Bügelbild beleidigt? Die Nachmittagsplanung bricht zusammen

An manchen Abenden sitzen wir vor den Kalendern und konstruieren in planerischer Feinarbeit ein Gerüst für den nächsten Tag. Heraus kommen dann hochkomplexe Gebilde, die einfach einkrachen, sobald man das falsche Stäbchen irgendwo rausnimmt. Das macht es zusätzlich anstrengend, dieses Wissen darum, dass man sich auf nichts verlassen kann. Diese Willkür. An einem Tag ist noch alles gut, am nächsten Tag wachst du auf und ein Kind hat mit Flüssigkeit gefüllte Pickel am ganzen Körper; du willst los zur Kita, und das Kind bemerkt, dass die Jeans, die es traditionell mindestens 40-mal anzieht, bevor sie heimlich gewaschen und trockengefönt wird, feucht ist. Du willst länger arbeiten und hast alles und jeden wegorganisiert, und ein Kind teilt dir mit, dass es nicht vorhat, heute nach der Kita zu seinem Kumpel zu gehen, der sei nämlich doof, weil er gestern sein Bügelperlenbild beleidigt habe.

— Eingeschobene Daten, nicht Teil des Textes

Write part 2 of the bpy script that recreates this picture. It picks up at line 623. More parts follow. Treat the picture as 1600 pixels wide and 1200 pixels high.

Und, trotzdem, oder eher, klar, wird es immer schöner. Mir wäre es äußerst unangenehm, wenn jemand von extern abends zuhören würde, wie mein Mann und ich uns verzückt darüber austauschen, was Kind A wieder unheimlich Süßes gesagt hat, Kind B unheimlich Schlaues geäußert, Kind C unheimlich Lustiges gemacht hat.

Aber: Politische Bildung, kulturelle Teilhabe, körperliche Fitness, ausreichend hohe Zahl sinnstiftender Konversationen, in denen das Wort „Kinder“ nicht vorkommt: Ich weiß, was Verzicht bedeutet. Und wenn ich dann mal kurz Zeit habe, muss ich überlegen, wie ich das alles kolumnenmäßig verarbeiten kann. Ich habe hier schließlich auch noch einen Job zu erledigen.